Exercise task: Word for word, restate every line of the material.

Scene modeling code data:
+ + + + + + +
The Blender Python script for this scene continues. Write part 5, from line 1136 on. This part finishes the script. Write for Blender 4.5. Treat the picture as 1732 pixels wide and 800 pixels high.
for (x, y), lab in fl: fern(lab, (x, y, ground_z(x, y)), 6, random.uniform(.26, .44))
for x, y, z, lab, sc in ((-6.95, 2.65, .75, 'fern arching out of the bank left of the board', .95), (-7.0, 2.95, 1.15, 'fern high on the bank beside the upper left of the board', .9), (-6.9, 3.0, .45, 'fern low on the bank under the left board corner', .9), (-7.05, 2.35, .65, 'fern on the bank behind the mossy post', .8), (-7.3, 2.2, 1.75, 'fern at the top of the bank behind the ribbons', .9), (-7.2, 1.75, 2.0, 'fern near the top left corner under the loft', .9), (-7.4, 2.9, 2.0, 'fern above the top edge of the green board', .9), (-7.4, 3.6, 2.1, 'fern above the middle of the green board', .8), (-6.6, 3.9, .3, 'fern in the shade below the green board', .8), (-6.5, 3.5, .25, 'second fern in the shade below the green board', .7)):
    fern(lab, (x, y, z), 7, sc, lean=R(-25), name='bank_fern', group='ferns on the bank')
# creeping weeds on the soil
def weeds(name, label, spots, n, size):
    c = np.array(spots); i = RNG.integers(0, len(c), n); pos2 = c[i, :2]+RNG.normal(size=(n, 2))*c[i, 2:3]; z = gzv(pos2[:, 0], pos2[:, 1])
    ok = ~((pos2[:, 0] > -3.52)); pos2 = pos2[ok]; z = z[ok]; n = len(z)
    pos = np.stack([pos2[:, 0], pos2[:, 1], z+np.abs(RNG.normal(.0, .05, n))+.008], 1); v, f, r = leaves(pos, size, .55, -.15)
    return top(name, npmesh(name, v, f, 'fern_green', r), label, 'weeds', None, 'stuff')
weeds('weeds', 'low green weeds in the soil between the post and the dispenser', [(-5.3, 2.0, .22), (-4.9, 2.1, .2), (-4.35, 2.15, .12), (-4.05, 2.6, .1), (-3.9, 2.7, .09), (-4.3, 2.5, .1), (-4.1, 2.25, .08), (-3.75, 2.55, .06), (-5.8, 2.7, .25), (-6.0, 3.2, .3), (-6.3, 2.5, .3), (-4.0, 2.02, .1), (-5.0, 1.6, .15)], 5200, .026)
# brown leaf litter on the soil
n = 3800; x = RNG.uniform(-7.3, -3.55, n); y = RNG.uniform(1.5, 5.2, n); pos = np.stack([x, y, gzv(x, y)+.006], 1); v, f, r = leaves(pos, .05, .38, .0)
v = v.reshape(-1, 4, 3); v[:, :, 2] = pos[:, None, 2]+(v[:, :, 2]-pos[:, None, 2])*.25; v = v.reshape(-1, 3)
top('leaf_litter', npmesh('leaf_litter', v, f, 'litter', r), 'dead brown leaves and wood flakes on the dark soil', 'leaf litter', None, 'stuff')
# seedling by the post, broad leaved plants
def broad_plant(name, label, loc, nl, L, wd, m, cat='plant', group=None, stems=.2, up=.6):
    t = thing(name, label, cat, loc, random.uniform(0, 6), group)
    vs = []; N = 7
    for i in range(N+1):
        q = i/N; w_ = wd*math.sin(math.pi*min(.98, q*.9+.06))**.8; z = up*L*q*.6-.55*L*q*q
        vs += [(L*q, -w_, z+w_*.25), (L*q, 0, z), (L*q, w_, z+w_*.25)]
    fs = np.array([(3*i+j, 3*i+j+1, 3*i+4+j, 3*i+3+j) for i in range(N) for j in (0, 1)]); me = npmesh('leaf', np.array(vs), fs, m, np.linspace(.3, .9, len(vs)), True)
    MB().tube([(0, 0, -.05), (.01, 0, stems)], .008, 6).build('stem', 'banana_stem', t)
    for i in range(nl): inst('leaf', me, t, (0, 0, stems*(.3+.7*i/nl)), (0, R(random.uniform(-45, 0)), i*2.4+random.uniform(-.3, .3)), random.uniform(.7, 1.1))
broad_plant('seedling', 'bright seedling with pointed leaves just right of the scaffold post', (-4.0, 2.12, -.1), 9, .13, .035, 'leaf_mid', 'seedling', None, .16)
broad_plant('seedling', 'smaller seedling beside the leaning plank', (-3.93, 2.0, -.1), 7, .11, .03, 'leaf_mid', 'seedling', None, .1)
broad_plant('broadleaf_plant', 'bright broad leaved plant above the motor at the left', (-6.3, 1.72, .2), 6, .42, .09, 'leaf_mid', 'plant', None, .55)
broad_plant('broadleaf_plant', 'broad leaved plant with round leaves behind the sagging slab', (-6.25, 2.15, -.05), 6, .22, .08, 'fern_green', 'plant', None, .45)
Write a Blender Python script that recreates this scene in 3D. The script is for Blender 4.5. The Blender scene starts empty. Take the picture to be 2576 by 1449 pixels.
+ + + + + + +
Problem solution:
The Blender Python script for this scene continues. Write part 5, from line 1136 on. This part finishes the script. Write for Blender 4.5. Treat the picture as 1732 pixels wide and 800 pixels high.
for (x, y), lab in fl: fern(lab, (x, y, ground_z(x, y)), 6, random.uniform(.26, .44))
for x, y, z, lab, sc in ((-6.95, 2.65, .75, 'fern arching out of the bank left of the board', .95), (-7.0, 2.95, 1.15, 'fern high on the bank beside the upper left of the board', .9), (-6.9, 3.0, .45, 'fern low on the bank under the left board corner', .9), (-7.05, 2.35, .65, 'fern on the bank behind the mossy post', .8), (-7.3, 2.2, 1.75, 'fern at the top of the bank behind the ribbons', .9), (-7.2, 1.75, 2.0, 'fern near the top left corner under the loft', .9), (-7.4, 2.9, 2.0, 'fern above the top edge of the green board', .9), (-7.4, 3.6, 2.1, 'fern above the middle of the green board', .8), (-6.6, 3.9, .3, 'fern in the shade below the green board', .8), (-6.5, 3.5, .25, 'second fern in the shade below the green board', .7)):
    fern(lab, (x, y, z), 7, sc, lean=R(-25), name='bank_fern', group='ferns on the bank')
# creeping weeds on the soil
def weeds(name, label, spots, n, size):
    c = np.array(spots); i = RNG.integers(0, len(c), n); pos2 = c[i, :2]+RNG.normal(size=(n, 2))*c[i, 2:3]; z = gzv(pos2[:, 0], pos2[:, 1])
    ok = ~((pos2[:, 0] > -3.52)); pos2 = pos2[ok]; z = z[ok]; n = len(z)
    pos = np.stack([pos2[:, 0], pos2[:, 1], z+np.abs(RNG.normal(.0, .05, n))+.008], 1); v, f, r = leaves(pos, size, .55, -.15)
    return top(name, npmesh(name, v, f, 'fern_green', r), label, 'weeds', None, 'stuff')
weeds('weeds', 'low green weeds in the soil between the post and the dispenser', [(-5.3, 2.0, .22), (-4.9, 2.1, .2), (-4.35, 2.15, .12), (-4.05, 2.6, .1), (-3.9, 2.7, .09), (-4.3, 2.5, .1), (-4.1, 2.25, .08), (-3.75, 2.55, .06), (-5.8, 2.7, .25), (-6.0, 3.2, .3), (-6.3, 2.5, .3), (-4.0, 2.02, .1), (-5.0, 1.6, .15)], 5200, .026)
# brown leaf litter on the soil
n = 3800; x = RNG.uniform(-7.3, -3.55, n); y = RNG.uniform(1.5, 5.2, n); pos = np.stack([x, y, gzv(x, y)+.006], 1); v, f, r = leaves(pos, .05, .38, .0)
v = v.reshape(-1, 4, 3); v[:, :, 2] = pos[:, None, 2]+(v[:, :, 2]-pos[:, None, 2])*.25; v = v.reshape(-1, 3)
top('leaf_litter', npmesh('leaf_litter', v, f, 'litter', r), 'dead brown leaves and wood flakes on the dark soil', 'leaf litter', None, 'stuff')
# seedling by the post, broad leaved plants
def broad_plant(name, label, loc, nl, L, wd, m, cat='plant', group=None, stems=.2, up=.6):
    t = thing(name, label, cat, loc, random.uniform(0, 6), group)
    vs = []; N = 7
    for i in range(N+1):
        q = i/N; w_ = wd*math.sin(math.pi*min(.98, q*.9+.06))**.8; z = up*L*q*.6-.55*L*q*q
        vs += [(L*q, -w_, z+w_*.25), (L*q, 0, z), (L*q, w_, z+w_*.25)]
    fs = np.array([(3*i+j, 3*i+j+1, 3*i+4+j, 3*i+3+j) for i in range(N) for j in (0, 1)]); me = npmesh('leaf', np.array(vs), fs, m, np.linspace(.3, .9, len(vs)), True)
    MB().tube([(0, 0, -.05), (.01, 0, stems)], .008, 6).build('stem', 'banana_stem', t)
    for i in range(nl): inst('leaf', me, t, (0, 0, stems*(.3+.7*i/nl)), (0, R(random.uniform(-45, 0)), i*2.4+random.uniform(-.3, .3)), random.uniform(.7, 1.1))
broad_plant('seedling', 'bright seedling with pointed leaves just right of the scaffold post', (-4.0, 2.12, -.1), 9, .13, .035, 'leaf_mid', 'seedling', None, .16)
broad_plant('seedling', 'smaller seedling beside the leaning plank', (-3.93, 2.0, -.1), 7, .11, .03, 'leaf_mid', 'seedling', None, .1)
broad_plant('broadleaf_plant', 'bright broad leaved plant above the motor at the left', (-6.3, 1.72, .2), 6, .42, .09, 'leaf_mid', 'plant', None, .55)
broad_plant('broadleaf_plant', 'broad leaved plant with round leaves behind the sagging slab', (-6.25, 2.15, -.05), 6, .22, .08, 'fern_green', 'plant', None, .45)
Write a Blender Python script that recreates this scene in 3D. The script is for Blender 4.5. The Blender scene starts empty. Take the picture to be 2576 by 1449 pixels.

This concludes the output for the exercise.